WHAT YOU HAVE TO DO: Every line of the material is to be quoted verbatim, minus the pictures.

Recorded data
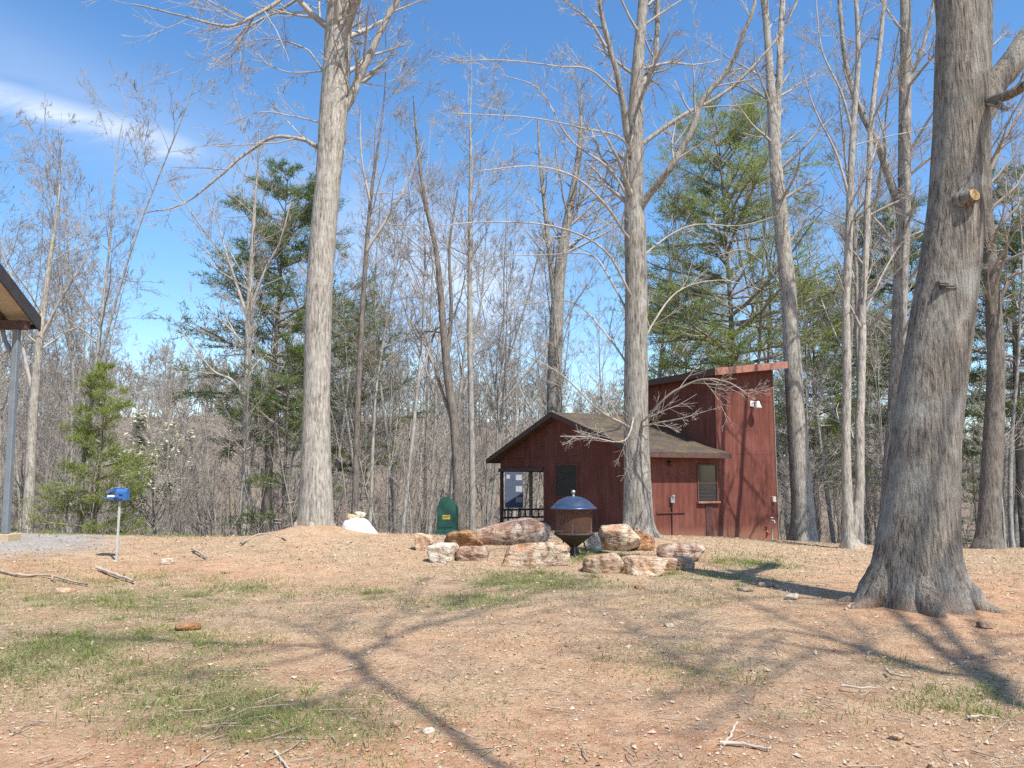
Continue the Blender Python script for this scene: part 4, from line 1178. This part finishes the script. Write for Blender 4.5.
def boulder(label, x0, x1, y0, y1, D, depth, mat, seed, tilt=0.0, rough=.07, name='boulder', planes=13, group=None):
    cx = (x0 + x1) / 2
    k = D / F
    w = (x1 - x0) * k
    p = at(cx, y1, D); z = hz(p[0], D)
    zt_ = at(cx, y0, D)[2]
    zb_ = min(z, at(cx, y1, D - depth / 2)[2] + .02)
    h = max(.06, (zt_ - zb_)) / .86
    V = rock_shape(seed, w, depth, h, rough, planes)
    if tilt:
        c_, s_ = math.cos(tilt), math.sin(tilt)
        X = V[:, 0].copy(); Z = V[:, 2].copy()
        V[:, 2] = Z + X * math.tan(tilt) * (1 - 0.0)
    o = link(name, make_mesh(name, V, [ICOF], True), mat)
    o.location = (p[0], D, zb_)
    return tag(o, label, name, group)
# D here is the distance of the rock's middle
boulder('long pink brown boulder with one pale end, behind and left of the fire pit', 474, 551, 518, 549, 16.0, .85, M['rock_pink'], 3, 0, .06)
boulder('orange brown boulder wedged against the left end of the long boulder', 444, 483, 529, 551, 14.9, .55, M['rock_rust'], 4)
boulder('whitest boulder, left front of the ring of rocks', 427, 459, 543, 567, 13.3, .5, M['rock_white'], 5)
boulder('brown boulder leaning against the right of the whitest boulder', 455, 490, 545, 568, 13.4, .5, M['rock_pink'], 6)
boulder('big flat topped cream boulder in front and left of the fire pit', 502, 568, 541, 574, 13.0, .8, M['rock_pale'], 7, .05, .06)
boulder('dark flecked boulder at the left end of the front right row', 582, 626, 552, 582, 12.2, .6, M['rock_pale'], 8)
boulder('pale pink boulder in the middle of the front right row', 620, 667, 556, 584, 12.1, .6, M['rock_pale'], 9)
boulder('small tan boulder next to the dark grey one in the front right row', 658, 678, 557, 575, 12.6, .35, M['rock_pale'], 10)
boulder('dark grey boulder at the right end of the front right row', 672, 694, 556, 574, 12.7, .4, M['rock_grey'], 11)
boulder('squarish split boulder behind the fire pit, beside the forked tree', 597, 640, 524, 553, 15.4, .7, M['rock_pale'], 12, 0, .05, planes=9)
boulder('rust coloured boulder at the foot of the forked tree', 634, 656, 530, 552, 15.6, .6, M['rock_rust'], 13)
boulder('low flat brownish pink boulder on the right, farthest toward the red tower', 654, 707, 542, 562, 14.2, .8, M['rock_pink'], 14)
boulder('small white boulder half hidden behind the right of the fire pit bowl', 583, 602, 534, 549, 15.0, .4, M['rock_white'], 15)
boulder('small pale capped rock at the far left end of the ring', 414, 436, 533, 556, 14.6, .45, M['rock_pale'], 16)
boulder('low grey slab lying left of the whitest boulder', 410, 428, 562, 574, 13.2, .35, M['rock_grey'], 17)

# ------------------------------------------------------------------ mailbox
D = 13.9; p = at(116.5, 559, D); zb = hz(p[0], D)
mr = thing('mailbox', 'bright blue mailbox with its door hanging open, on a thin pale grey post', 'mailbox', (p[0], D, zb), 0)
M['blue'] = plain('blue_paint', (.035, .125, .36), .5, 0, .15, 6)
zz = lambda py: at(117, py, D)[2] - zb
mb = MB(); mb.box(-.017, .017, -.017, .017, -.3, zz(501) - .002); mb.build('post', plain('grey_post', (.42, .415, .39), .6), mr, bevel=.006)
zb0 = zz(500); w_ = .1
def arch(x0, x1, r, h, z):
    poly = [(x0, -r, z), (x0, r, z), (x0, r, z + h)]
    for i in range(1, 8):
        a = i / 8 * math.pi; poly.append((x0, r * math.cos(a), z + h + r * math.sin(a)))
    poly.append((x0, -r, z + h)); return poly
mb = MB(); mb.prism(arch(-.05, 0, .075, .12, zb0), (.18, 0, 0)); mb.prism([(.02, -.087, zb0 + .10), (.09, -.087, zb0 + .09), (.09, -.087, zb0 + .13), (.02, -.087, zb0 + .14)], (0, -.01, 0))
mb.build('box', M['blue'], mr, bevel=.008)
mb = MB(); mb.hexa([(-.23, -.09, zb0 + .03), (-.061, -.1, zb0 + .0), (-.061, .1, zb0 + .0), (-.23, .09, zb0 + .03), (-.23, -.09, zb0 + .05), (-.061, -.1, zb0 + .02), (-.061, .1, zb0 + .02), (-.23, .09, zb0 + .05)])
mb.build('door', M['blue'], mr)
mb = MB(); mb.box(-.19, -.07, -.07, .07, zb0 + .05, zb0 + .085); mb.build('paper', M['white'], mr)
mb = MB(); mb.prism([(-.2, -.085, zb0 + .10), (-.061, -.1, zb0 + .16), (-.061, -.1, zb0 + .21), (-.17, -.085, zb0 + .15)], (0, .17, 0)); mb.build('lid', M['blue'], mr)
mb = MB(); mb.box(-.04, .10, -.105, -.098, zb0 + .05, zb0 + .065); mb.box(-.04, .03, -.105, -.098, zb0 + .066, zb0 + .09); mb.build('flag', M['blue'], mr)

# ------------------------------------------------------------------ white sack
D = 16.6; p = at(358, 533, D); zb = hz(p[0], D)
sk = thing('sack', 'slumped white sack with a tan gathered top at the foot of the thick straight tree', 'sack', (p[0], D, zb - .03), .2)
S = D / F
nr, nsid = 30, 56
th = np.arange(nsid) / nsid * 6.283
zs = np.linspace(0, 1, nr)
prof = np.interp(zs, [0, .06, .25, .6, .85, 1], [.92, 1.0, .96, .80, .62, .40])
V = []
for z_, r_ in zip(zs, prof):
    rx = r_ * 16.5 * S * (1 + .22 * np.maximum(0, np.cos(th - .15)) ** 6 * (1 - z_)); ry = r_ * .24
    V.append(np.stack([rx * np.cos(th) - .05 * z_, ry * np.sin(th), np.full(nsid, z_ * 17.5 * S)], -1))
V = np.vstack(V); V *= (1 + .075 * wnoise(V, 7, 5, 4, .6) + .015 * wnoise(V, 30, 8, 2))[:, None]
i_, j_ = np.meshgrid(np.arange(nr - 1), np.arange(nsid), indexing='ij'); i_ = i_.ravel(); j_ = j_.ravel(); j2 = (j_ + 1) % nsid
q = np.stack([i_ * nsid + j_, i_ * nsid + j2, (i_ + 1) * nsid + j2, (i_ + 1) * nsid + j_], -1)
link('bag', make_mesh('bag', V, [q]), plain('white_plastic', (.56, .56, .57), .6, 0, .12, 6, .004), sk)
Vt = rock_shape(66, 17 * S, .25, .15, .3, 9, ICO3); Vt[:, 2] += 14.2 * S - Vt[:, 0] * .2; Vt[:, 0] -= .06
link('gathered_top', make_mesh('gathered_top', Vt, [ICOF3]), plain('tan_cloth', (.44, .32, .19), .8, 0, .3, 10, .01), sk)
Vt = rock_shape(67, 11 * S, .17, .13, .3, 9, ICO3); Vt[:, 2] += 18.0 * S; Vt[:, 0] += .04
link('knot', make_mesh('knot', Vt, [ICOF3]), plain('cream_cloth', (.74, .66, .50), .8, 0, .2, 10, .01), sk)
Vt = rock_shape(68, 7 * S, .15, .1, .1, 9, ICO3); Vt[:, 2] += 4 * S; Vt[:, 0] -= 15 * S; Vt[:, 1] -= .1
link('torn_corner', make_mesh('torn_corner', Vt, [ICOF3]), plain('dark_plastic', (.10, .10, .11), .6), sk)

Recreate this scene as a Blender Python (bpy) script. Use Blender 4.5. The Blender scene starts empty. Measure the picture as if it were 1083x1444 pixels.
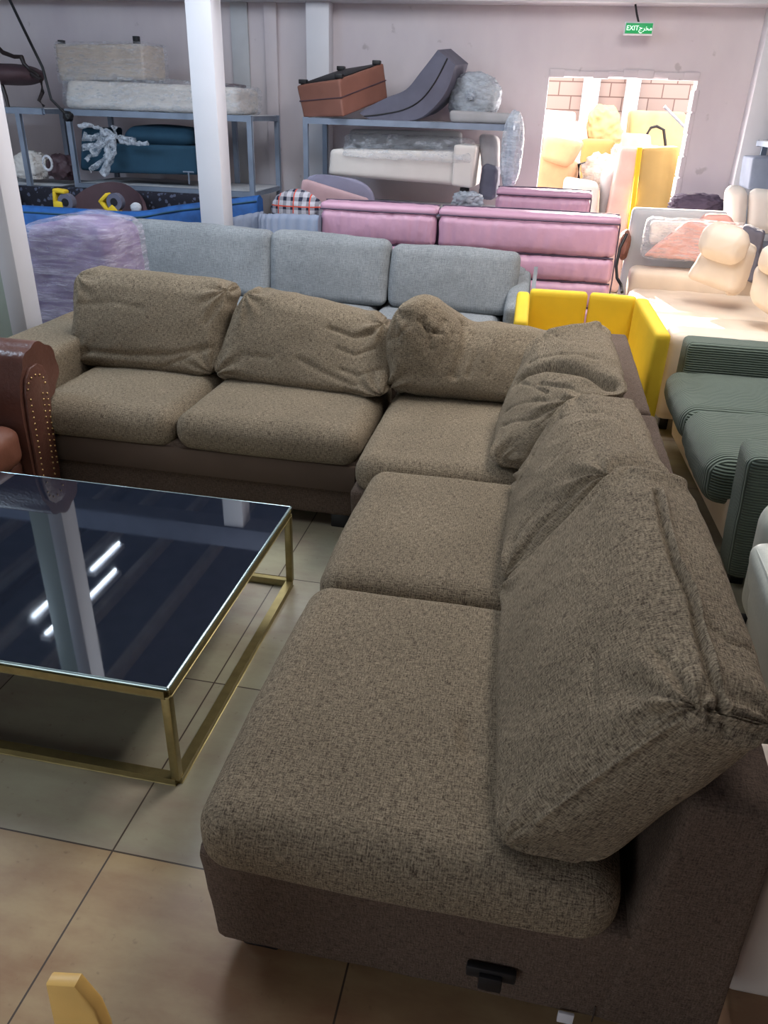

COMPLETE OUTPUT:
Continue the Blender Python script for this scene: part 4, from line 1178. This part finishes the script. Write for Blender 4.5.
def boulder(label, x0, x1, y0, y1, D, depth, mat, seed, tilt=0.0, rough=.07, name='boulder', planes=13, group=None):
    cx = (x0 + x1) / 2
    k = D / F
    w = (x1 - x0) * k
    p = at(cx, y1, D); z = hz(p[0], D)
    zt_ = at(cx, y0, D)[2]
    zb_ = min(z, at(cx, y1, D - depth / 2)[2] + .02)
    h = max(.06, (zt_ - zb_)) / .86
    V = rock_shape(seed, w, depth, h, rough, planes)
    if tilt:
        c_, s_ = math.cos(tilt), math.sin(tilt)
        X = V[:, 0].copy(); Z = V[:, 2].copy()
        V[:, 2] = Z + X * math.tan(tilt) * (1 - 0.0)
    o = link(name, make_mesh(name, V, [ICOF], True), mat)
    o.location = (p[0], D, zb_)
    return tag(o, label, name, group)
# D here is the distance of the rock's middle
boulder('long pink brown boulder with one pale end, behind and left of the fire pit', 474, 551, 518, 549, 16.0, .85, M['rock_pink'], 3, 0, .06)
boulder('orange brown boulder wedged against the left end of the long boulder', 444, 483, 529, 551, 14.9, .55, M['rock_rust'], 4)
boulder('whitest boulder, left front of the ring of rocks', 427, 459, 543, 567, 13.3, .5, M['rock_white'], 5)
boulder('brown boulder leaning against the right of the whitest boulder', 455, 490, 545, 568, 13.4, .5, M['rock_pink'], 6)
boulder('big flat topped cream boulder in front and left of the fire pit', 502, 568, 541, 574, 13.0, .8, M['rock_pale'], 7, .05, .06)
boulder('dark flecked boulder at the left end of the front right row', 582, 626, 552, 582, 12.2, .6, M['rock_pale'], 8)
boulder('pale pink boulder in the middle of the front right row', 620, 667, 556, 584, 12.1, .6, M['rock_pale'], 9)
boulder('small tan boulder next to the dark grey one in the front right row', 658, 678, 557, 575, 12.6, .35, M['rock_pale'], 10)
boulder('dark grey boulder at the right end of the front right row', 672, 694, 556, 574, 12.7, .4, M['rock_grey'], 11)
boulder('squarish split boulder behind the fire pit, beside the forked tree', 597, 640, 524, 553, 15.4, .7, M['rock_pale'], 12, 0, .05, planes=9)
boulder('rust coloured boulder at the foot of the forked tree', 634, 656, 530, 552, 15.6, .6, M['rock_rust'], 13)
boulder('low flat brownish pink boulder on the right, farthest toward the red tower', 654, 707, 542, 562, 14.2, .8, M['rock_pink'], 14)
boulder('small white boulder half hidden behind the right of the fire pit bowl', 583, 602, 534, 549, 15.0, .4, M['rock_white'], 15)
boulder('small pale capped rock at the far left end of the ring', 414, 436, 533, 556, 14.6, .45, M['rock_pale'], 16)
boulder('low grey slab lying left of the whitest boulder', 410, 428, 562, 574, 13.2, .35, M['rock_grey'], 17)

# ------------------------------------------------------------------ mailbox
D = 13.9; p = at(116.5, 559, D); zb = hz(p[0], D)
mr = thing('mailbox', 'bright blue mailbox with its door hanging open, on a thin pale grey post', 'mailbox', (p[0], D, zb), 0)
M['blue'] = plain('blue_paint', (.035, .125, .36), .5, 0, .15, 6)
zz = lambda py: at(117, py, D)[2] - zb
mb = MB(); mb.box(-.017, .017, -.017, .017, -.3, zz(501) - .002); mb.build('post', plain('grey_post', (.42, .415, .39), .6), mr, bevel=.006)
zb0 = zz(500); w_ = .1
def arch(x0, x1, r, h, z):
    poly = [(x0, -r, z), (x0, r, z), (x0, r, z + h)]
    for i in range(1, 8):
        a = i / 8 * math.pi; poly.append((x0, r * math.cos(a), z + h + r * math.sin(a)))
    poly.append((x0, -r, z + h)); return poly
mb = MB(); mb.prism(arch(-.05, 0, .075, .12, zb0), (.18, 0, 0)); mb.prism([(.02, -.087, zb0 + .10), (.09, -.087, zb0 + .09), (.09, -.087, zb0 + .13), (.02, -.087, zb0 + .14)], (0, -.01, 0))
mb.build('box', M['blue'], mr, bevel=.008)
mb = MB(); mb.hexa([(-.23, -.09, zb0 + .03), (-.061, -.1, zb0 + .0), (-.061, .1, zb0 + .0), (-.23, .09, zb0 + .03), (-.23, -.09, zb0 + .05), (-.061, -.1, zb0 + .02), (-.061, .1, zb0 + .02), (-.23, .09, zb0 + .05)])
mb.build('door', M['blue'], mr)
mb = MB(); mb.box(-.19, -.07, -.07, .07, zb0 + .05, zb0 + .085); mb.build('paper', M['white'], mr)
mb = MB(); mb.prism([(-.2, -.085, zb0 + .10), (-.061, -.1, zb0 + .16), (-.061, -.1, zb0 + .21), (-.17, -.085, zb0 + .15)], (0, .17, 0)); mb.build('lid', M['blue'], mr)
mb = MB(); mb.box(-.04, .10, -.105, -.098, zb0 + .05, zb0 + .065); mb.box(-.04, .03, -.105, -.098, zb0 + .066, zb0 + .09); mb.build('flag', M['blue'], mr)

# ------------------------------------------------------------------ white sack
D = 16.6; p = at(358, 533, D); zb = hz(p[0], D)
sk = thing('sack', 'slumped white sack with a tan gathered top at the foot of the thick straight tree', 'sack', (p[0], D, zb - .03), .2)
S = D / F
nr, nsid = 30, 56
th = np.arange(nsid) / nsid * 6.283
zs = np.linspace(0, 1, nr)
prof = np.interp(zs, [0, .06, .25, .6, .85, 1], [.92, 1.0, .96, .80, .62, .40])
V = []
for z_, r_ in zip(zs, prof):
    rx = r_ * 16.5 * S * (1 + .22 * np.maximum(0, np.cos(th - .15)) ** 6 * (1 - z_)); ry = r_ * .24
    V.append(np.stack([rx * np.cos(th) - .05 * z_, ry * np.sin(th), np.full(nsid, z_ * 17.5 * S)], -1))
V = np.vstack(V); V *= (1 + .075 * wnoise(V, 7, 5, 4, .6) + .015 * wnoise(V, 30, 8, 2))[:, None]
i_, j_ = np.meshgrid(np.arange(nr - 1), np.arange(nsid), indexing='ij'); i_ = i_.ravel(); j_ = j_.ravel(); j2 = (j_ + 1) % nsid
q = np.stack([i_ * nsid + j_, i_ * nsid + j2, (i_ + 1) * nsid + j2, (i_ + 1) * nsid + j_], -1)
link('bag', make_mesh('bag', V, [q]), plain('white_plastic', (.56, .56, .57), .6, 0, .12, 6, .004), sk)
Vt = rock_shape(66, 17 * S, .25, .15, .3, 9, ICO3); Vt[:, 2] += 14.2 * S - Vt[:, 0] * .2; Vt[:, 0] -= .06
link('gathered_top', make_mesh('gathered_top', Vt, [ICOF3]), plain('tan_cloth', (.44, .32, .19), .8, 0, .3, 10, .01), sk)
Vt = rock_shape(67, 11 * S, .17, .13, .3, 9, ICO3); Vt[:, 2] += 18.0 * S; Vt[:, 0] += .04
link('knot', make_mesh('knot', Vt, [ICOF3]), plain('cream_cloth', (.74, .66, .50), .8, 0, .2, 10, .01), sk)
Vt = rock_shape(68, 7 * S, .15, .1, .1, 9, ICO3); Vt[:, 2] += 4 * S; Vt[:, 0] -= 15 * S; Vt[:, 1] -= .1
link('torn_corner', make_mesh('torn_corner', Vt, [ICOF3]), plain('dark_plastic', (.10, .10, .11), .6), sk)

Recreate this scene as a Blender Python (bpy) script. Use Blender 4.5. The Blender scene starts empty. Measure the picture as if it were 1083x1444 pixels.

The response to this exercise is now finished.